A compact black hole produces much more powerful tidal forces. Objects caught in these tides are pulled in some directions and squeezed in others, long before reaching the event horizon — a process that has rather vividly been dubbed “spaghettification.”
But as UC Berkeley explains, galaxy-mass black holes are larger, so their gravitational fields produce less tidal stretching, and you can pass through the event horizon without getting pulled out of shape. Ultimately, you’ll still get spaghettified as you approach the central singularity, but at least you’ll have a chance to look around the interior of the event horizon before it happens.
Black hole sizes can vary from relatively tiny to mindbogglingly huge. Stellar-mass black holes, while still immensely massive in the technical sense, are only a few miles across. The black hole at the center of the Milky Way galaxy is about 8 million miles across, while a supermassive black hole in the galaxy M87 is 11 billion miles across — as large as the solar system out to the Kuiper Belt, well past the orbit of Pluto. This will make your tourist journey a bit more leisurely.
The Games Time Plays
There’s a popular rumor that you’d never actually fall into the singularity because the effects of relativity make time slow down, extending your travel time to eternity.
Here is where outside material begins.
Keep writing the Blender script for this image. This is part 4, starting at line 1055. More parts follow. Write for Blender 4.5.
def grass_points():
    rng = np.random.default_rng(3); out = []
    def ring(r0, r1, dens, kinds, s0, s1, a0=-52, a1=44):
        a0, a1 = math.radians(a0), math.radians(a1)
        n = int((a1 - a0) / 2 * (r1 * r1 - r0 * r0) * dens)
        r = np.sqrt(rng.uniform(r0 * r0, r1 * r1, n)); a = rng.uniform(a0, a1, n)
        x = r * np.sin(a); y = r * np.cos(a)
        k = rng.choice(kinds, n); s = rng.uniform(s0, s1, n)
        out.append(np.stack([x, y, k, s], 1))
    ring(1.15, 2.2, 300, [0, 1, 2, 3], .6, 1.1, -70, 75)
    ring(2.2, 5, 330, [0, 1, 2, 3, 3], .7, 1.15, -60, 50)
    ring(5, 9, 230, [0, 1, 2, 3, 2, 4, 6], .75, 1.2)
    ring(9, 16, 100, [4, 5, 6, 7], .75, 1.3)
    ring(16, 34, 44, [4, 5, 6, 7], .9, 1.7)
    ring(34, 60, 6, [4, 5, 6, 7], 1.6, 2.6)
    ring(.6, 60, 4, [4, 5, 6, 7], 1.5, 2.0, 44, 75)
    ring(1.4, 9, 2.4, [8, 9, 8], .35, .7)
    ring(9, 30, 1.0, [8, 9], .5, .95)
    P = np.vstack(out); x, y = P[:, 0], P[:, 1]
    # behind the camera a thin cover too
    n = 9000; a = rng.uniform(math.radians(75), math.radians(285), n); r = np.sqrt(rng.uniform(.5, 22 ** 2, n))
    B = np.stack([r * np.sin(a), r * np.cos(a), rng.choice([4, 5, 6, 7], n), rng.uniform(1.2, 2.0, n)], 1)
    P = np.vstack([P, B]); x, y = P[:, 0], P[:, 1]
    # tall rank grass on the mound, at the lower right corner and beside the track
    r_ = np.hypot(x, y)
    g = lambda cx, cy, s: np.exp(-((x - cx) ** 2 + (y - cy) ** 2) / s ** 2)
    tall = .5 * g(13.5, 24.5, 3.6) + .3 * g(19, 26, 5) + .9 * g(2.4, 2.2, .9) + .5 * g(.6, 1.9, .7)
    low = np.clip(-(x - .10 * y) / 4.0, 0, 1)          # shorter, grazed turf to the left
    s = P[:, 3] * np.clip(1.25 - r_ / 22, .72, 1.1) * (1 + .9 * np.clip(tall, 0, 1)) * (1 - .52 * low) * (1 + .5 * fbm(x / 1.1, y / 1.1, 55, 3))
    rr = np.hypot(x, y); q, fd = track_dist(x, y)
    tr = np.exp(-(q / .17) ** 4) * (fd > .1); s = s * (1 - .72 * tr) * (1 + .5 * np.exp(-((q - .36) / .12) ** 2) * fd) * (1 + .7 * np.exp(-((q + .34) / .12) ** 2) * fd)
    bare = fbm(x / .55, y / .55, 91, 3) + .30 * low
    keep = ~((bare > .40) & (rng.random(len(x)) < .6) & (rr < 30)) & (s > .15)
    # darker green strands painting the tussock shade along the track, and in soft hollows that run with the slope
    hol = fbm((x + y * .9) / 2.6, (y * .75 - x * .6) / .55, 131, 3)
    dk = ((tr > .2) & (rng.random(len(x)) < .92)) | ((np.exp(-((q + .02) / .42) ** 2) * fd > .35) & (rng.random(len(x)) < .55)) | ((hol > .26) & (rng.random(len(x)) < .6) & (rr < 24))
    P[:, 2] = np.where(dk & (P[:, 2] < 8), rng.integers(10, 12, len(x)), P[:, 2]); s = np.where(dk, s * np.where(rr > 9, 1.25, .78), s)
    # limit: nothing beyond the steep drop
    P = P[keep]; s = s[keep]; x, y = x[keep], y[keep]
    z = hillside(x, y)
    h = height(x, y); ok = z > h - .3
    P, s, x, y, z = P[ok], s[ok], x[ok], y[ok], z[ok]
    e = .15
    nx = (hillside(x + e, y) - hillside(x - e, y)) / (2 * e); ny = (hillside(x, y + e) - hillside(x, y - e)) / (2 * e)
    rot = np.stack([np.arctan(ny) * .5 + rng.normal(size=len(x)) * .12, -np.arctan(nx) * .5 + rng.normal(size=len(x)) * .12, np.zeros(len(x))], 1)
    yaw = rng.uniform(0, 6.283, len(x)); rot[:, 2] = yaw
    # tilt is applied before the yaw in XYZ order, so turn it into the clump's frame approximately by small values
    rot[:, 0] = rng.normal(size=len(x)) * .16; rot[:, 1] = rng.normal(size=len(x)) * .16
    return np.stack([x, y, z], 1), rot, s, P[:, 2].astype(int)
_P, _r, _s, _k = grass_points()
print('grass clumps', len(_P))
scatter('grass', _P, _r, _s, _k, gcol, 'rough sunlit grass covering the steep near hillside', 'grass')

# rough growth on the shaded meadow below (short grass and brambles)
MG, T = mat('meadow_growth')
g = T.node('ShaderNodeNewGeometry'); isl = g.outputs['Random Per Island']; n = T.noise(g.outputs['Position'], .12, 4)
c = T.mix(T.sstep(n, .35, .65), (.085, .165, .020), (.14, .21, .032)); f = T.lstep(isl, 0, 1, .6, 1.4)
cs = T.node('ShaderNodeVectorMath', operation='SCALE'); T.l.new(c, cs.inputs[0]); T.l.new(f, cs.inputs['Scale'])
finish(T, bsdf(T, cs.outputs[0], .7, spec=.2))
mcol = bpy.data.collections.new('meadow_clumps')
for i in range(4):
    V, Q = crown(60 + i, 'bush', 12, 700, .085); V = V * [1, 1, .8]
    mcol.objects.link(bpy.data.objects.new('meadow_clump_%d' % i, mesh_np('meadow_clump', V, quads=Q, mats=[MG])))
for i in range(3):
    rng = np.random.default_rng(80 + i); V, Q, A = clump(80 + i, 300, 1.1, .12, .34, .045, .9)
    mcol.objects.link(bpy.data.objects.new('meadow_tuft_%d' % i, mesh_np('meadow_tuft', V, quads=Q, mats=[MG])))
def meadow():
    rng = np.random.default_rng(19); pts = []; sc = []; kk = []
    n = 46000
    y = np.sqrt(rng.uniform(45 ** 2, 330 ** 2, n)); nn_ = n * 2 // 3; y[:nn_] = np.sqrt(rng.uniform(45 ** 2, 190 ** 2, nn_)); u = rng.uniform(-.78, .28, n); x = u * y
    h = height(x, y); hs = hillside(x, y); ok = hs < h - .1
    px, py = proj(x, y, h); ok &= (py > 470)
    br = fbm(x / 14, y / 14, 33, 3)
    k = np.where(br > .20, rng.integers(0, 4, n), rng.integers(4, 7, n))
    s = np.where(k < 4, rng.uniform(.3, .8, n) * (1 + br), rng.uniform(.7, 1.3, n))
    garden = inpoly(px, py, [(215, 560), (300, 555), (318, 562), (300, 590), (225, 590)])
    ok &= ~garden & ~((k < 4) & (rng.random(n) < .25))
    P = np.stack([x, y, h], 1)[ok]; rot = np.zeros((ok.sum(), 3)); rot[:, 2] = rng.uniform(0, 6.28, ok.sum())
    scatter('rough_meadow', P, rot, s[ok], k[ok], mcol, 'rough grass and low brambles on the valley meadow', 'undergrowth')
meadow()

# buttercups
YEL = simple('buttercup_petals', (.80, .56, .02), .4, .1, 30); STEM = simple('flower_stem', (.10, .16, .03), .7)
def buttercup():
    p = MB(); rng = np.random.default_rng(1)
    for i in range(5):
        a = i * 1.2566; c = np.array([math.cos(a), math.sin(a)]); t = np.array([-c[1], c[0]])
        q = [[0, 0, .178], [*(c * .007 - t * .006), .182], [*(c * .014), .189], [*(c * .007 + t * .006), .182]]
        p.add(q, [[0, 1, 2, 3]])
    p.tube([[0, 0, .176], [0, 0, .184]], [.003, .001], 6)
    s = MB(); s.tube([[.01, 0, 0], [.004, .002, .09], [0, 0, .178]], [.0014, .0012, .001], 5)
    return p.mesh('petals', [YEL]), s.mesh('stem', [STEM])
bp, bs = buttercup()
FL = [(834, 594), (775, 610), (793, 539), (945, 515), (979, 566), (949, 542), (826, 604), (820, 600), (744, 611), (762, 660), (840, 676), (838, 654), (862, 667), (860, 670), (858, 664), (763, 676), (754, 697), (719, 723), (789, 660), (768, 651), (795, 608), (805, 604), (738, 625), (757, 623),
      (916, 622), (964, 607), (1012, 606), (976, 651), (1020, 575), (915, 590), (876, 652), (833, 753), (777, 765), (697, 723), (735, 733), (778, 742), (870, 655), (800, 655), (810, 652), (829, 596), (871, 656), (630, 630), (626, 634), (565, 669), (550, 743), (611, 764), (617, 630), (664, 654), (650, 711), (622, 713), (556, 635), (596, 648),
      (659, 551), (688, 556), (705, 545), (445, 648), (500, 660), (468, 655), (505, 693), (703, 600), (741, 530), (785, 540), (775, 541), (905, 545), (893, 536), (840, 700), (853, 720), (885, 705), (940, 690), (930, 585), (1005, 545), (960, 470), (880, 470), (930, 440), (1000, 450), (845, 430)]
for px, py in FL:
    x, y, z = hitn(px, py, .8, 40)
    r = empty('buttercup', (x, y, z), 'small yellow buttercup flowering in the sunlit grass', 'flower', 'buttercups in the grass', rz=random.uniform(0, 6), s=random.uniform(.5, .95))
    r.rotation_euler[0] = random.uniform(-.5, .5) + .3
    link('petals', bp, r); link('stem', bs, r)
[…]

But according to UCR, this is a misunderstanding. A friend watching you from a distance as you approach the event horizon will see your clock seem to run slower, but to you, it will still run at normal speed. (And once you pass the event horizon, your friend won’t see either you or your clock at all.)
All this applies mainly to classical Schwarzschild black holes, not to rotating or magnetically charged ones. Black holes in the real universe are likely to have more complex properties, for which the term “weird” is an understatement.
Postdoctoral fellow Peter Hintz tells UC Berkeley that some black holes may produce environments in which past and future become indeterminate, and determinism itself breaks down. In principle at least, a tourist who enters this type of black hole might be able to survive the trip into indeterminacy — whatever exactly that means.
Hintz plays the spoilsport, saying that no physicist is ever actually going to make the trip. However, he adds, “This is a question one can really only study mathematically, but it has physical, almost philosophical implications, which makes it very cool.”
On the other hand, with the risks of spaghettification and sliding into indeterminacy, maybe it’s best that this trip remains purely mathematical.